— BEGIN Dataset section —

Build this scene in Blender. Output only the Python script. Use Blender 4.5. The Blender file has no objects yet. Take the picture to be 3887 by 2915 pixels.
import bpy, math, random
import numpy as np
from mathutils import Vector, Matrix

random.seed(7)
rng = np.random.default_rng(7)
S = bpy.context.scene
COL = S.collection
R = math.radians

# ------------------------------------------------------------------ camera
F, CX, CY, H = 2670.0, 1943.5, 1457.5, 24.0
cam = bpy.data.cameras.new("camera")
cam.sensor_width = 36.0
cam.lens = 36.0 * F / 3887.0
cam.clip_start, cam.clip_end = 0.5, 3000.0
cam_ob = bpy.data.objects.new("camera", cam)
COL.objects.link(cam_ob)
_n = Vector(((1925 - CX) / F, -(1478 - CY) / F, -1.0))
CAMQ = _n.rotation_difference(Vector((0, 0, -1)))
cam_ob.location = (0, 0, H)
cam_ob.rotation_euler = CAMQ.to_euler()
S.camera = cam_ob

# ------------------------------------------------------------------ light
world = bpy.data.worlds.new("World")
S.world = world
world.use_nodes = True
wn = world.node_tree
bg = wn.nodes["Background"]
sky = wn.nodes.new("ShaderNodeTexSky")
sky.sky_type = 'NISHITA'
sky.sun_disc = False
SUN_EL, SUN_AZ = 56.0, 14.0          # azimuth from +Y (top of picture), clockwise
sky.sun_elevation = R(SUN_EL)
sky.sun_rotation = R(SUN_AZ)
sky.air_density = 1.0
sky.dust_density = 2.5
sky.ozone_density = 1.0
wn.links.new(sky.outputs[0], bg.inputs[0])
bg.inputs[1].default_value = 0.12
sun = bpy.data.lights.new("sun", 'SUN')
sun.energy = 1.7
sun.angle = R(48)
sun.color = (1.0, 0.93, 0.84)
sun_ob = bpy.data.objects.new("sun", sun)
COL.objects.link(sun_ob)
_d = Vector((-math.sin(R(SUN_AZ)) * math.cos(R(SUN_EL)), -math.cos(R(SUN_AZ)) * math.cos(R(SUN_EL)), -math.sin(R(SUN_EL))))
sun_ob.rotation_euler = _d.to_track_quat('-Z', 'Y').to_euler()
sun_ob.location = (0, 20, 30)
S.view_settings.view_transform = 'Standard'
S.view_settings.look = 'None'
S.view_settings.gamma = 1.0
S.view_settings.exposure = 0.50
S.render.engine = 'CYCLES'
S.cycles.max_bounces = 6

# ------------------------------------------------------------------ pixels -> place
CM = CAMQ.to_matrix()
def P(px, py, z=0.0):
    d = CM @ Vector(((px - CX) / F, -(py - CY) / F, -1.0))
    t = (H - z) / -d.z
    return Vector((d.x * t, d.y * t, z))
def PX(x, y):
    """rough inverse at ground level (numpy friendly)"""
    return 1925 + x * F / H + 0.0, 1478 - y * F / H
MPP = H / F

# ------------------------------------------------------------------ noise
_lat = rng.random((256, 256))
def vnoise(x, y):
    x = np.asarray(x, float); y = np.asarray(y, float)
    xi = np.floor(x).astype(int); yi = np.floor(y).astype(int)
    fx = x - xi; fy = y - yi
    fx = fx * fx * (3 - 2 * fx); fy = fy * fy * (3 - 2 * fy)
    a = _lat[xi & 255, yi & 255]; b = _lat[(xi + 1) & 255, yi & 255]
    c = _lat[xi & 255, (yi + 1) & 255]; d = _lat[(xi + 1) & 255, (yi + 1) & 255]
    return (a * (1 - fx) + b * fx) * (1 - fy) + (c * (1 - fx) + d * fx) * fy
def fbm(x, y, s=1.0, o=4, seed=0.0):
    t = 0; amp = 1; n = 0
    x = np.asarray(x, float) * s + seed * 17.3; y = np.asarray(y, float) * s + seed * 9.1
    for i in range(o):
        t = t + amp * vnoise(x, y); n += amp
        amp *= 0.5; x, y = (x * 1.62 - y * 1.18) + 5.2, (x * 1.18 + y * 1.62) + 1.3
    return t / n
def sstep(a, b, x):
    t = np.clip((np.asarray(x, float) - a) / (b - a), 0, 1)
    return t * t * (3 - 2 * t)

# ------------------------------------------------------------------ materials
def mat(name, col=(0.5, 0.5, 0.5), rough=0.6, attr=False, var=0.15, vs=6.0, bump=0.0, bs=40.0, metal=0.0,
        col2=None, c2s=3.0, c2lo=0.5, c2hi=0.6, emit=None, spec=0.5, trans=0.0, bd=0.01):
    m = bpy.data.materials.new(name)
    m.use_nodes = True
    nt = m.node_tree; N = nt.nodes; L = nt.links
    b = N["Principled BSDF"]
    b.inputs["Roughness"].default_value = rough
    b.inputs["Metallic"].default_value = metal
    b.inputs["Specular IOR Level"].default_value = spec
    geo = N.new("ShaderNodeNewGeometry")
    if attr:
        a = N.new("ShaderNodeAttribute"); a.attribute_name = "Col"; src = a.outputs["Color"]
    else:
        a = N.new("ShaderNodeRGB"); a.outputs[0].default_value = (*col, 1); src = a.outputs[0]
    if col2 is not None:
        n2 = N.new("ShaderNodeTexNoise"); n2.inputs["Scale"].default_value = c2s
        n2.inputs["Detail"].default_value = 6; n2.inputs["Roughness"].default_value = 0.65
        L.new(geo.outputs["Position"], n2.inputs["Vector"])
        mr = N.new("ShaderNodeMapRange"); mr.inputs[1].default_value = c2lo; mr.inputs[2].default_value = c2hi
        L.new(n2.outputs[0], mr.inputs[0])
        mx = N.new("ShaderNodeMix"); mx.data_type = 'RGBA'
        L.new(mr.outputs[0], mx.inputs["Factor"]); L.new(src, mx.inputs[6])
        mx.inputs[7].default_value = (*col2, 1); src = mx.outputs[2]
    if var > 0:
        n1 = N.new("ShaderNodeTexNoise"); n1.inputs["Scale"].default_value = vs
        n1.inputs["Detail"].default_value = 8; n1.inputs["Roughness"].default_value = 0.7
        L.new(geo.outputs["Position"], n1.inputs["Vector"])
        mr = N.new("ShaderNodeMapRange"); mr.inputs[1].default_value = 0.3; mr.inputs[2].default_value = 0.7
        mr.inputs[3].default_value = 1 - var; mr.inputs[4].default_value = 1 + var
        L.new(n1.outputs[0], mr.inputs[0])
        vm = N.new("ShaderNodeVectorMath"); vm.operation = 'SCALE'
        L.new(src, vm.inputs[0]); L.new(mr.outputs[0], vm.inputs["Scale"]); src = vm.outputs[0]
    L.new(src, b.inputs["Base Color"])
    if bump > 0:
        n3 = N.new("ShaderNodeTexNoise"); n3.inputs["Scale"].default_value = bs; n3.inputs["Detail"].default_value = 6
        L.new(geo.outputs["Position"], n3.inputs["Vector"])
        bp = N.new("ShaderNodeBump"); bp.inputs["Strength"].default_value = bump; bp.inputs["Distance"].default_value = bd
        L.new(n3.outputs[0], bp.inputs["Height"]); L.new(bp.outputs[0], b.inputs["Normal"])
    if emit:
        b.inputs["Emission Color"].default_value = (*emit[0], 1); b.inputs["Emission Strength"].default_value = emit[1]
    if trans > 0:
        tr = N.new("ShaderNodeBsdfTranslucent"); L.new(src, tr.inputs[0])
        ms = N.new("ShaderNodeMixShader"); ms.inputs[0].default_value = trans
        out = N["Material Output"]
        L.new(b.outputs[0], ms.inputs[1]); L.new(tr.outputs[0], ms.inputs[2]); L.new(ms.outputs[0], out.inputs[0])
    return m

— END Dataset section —

--- Exercise instructions ---
Report every line containing the word "pixels" from the listing above.

--- Task output ---
Build this scene in Blender. Output only the Python script. Use Blender 4.5. The Blender file has no objects yet. Take the picture to be 3887 by 2915 pixels.
# ------------------------------------------------------------------ pixels -> place